Tucker Carlson, Tulsi Gabbard, Candace Owens – Kisin means that kind of “the Right.” What these people invariably have in common is that they used to be on the Left and have now brought the foundational beliefs and intellectual habits of the Berkeley Left to the Right.

That’s why I don’t call them “Woke Right.” I call them “the Left.” Because that’s what they are, whether they are intellectually sophisticated enough to know it.

I don’t believe in self-ID in any sphere of life.

Kisin gives a long definition of such people but I find all of the points on his list superfluous except for the first one. The main, central, number one characteristic of the Left at every point in history is it’s hatred of the Western civilization and efforts to champion whoever the enemy of the West is at any given time.

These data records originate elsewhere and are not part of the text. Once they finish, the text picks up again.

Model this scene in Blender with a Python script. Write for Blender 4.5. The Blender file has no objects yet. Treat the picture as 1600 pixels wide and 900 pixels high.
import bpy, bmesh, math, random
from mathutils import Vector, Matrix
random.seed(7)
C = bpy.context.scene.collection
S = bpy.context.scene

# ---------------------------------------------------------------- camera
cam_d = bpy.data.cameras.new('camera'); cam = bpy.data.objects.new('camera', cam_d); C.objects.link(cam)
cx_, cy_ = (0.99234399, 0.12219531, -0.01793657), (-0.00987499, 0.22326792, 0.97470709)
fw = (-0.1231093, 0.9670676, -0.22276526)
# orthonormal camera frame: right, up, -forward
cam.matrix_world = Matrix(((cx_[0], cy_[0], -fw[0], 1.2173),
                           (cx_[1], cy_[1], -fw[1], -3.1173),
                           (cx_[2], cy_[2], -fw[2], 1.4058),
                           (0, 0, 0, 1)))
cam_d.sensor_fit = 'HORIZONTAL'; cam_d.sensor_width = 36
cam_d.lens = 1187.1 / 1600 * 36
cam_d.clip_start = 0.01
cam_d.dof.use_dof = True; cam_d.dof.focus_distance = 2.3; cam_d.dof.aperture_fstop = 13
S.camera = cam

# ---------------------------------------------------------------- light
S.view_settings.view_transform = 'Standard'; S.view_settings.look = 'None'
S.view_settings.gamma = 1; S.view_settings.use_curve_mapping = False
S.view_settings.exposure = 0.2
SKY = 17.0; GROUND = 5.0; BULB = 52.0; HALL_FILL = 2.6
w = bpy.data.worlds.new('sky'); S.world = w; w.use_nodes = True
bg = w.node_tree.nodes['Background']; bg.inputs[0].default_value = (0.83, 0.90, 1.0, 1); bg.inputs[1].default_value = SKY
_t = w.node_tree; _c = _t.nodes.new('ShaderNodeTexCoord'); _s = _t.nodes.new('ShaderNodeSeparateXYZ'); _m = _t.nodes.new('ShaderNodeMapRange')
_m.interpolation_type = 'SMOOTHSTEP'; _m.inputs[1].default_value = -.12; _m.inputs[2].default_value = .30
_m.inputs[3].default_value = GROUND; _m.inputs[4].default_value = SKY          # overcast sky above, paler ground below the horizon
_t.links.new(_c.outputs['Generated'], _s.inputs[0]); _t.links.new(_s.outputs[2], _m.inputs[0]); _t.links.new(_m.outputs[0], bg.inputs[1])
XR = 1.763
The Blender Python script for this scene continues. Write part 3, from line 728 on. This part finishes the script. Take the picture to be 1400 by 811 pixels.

Bullying, schmullying, culture of fear – that’s all vapor. The real problem with Tucker and Candace is that they despise the West and shit on its greatest achievements. Everything else stems from that underlying, visceral contempt for the Western civilization. People who don’t notice the shocking similarities between Tulsi and the campus “Queers for Palestine” groups simply haven’t been around such groups enough. I live surrounded by them, so I notice.

So yes, Kisin is great. And Candace is a leftist who is probably too dumb to know it about herself.

Misguided Outrage

Here’s who Zhana Vrangalova is in her own words:

Dr. Zhana Vrangalova is the creator of the Casual Sex Project, a website where people share their true stories of hookups. She is also a New York City-based sex researcher, educator, writer, and frequent media consultant. She holds a PhD in Developmental Psychology from Cornell University, and studies casual sex, non-monogamy, and sexual orientation. She teaches Human Sexuality at NYU, blogs for Psychology Today, and tweets obsessively about new sex research.

Strangely, there’s no outrage against her while people were foaming at the mouth about the woman with the “smells in literature” dissertation.

Demanding Course

When I was leaving the classroom on the last day of class in my translation course, students applauded. This is normal in Canada but at my current university it doesn’t normally happen.

This translation course is the most demanding I ever teach. The largest number of written assignments, the lowest grades, hardly anybody is getting an A. I was an absolute bloodthirsty animal throughout.

The hardest course gets the most positive reaction. What does this tell us? Students don’t want an easy A. They don’t want to be coddled and treated like they are incapable. Young people aren’t stupid. They know they’ll have to make a living, and fluffy, feel-good courses won’t benefit them.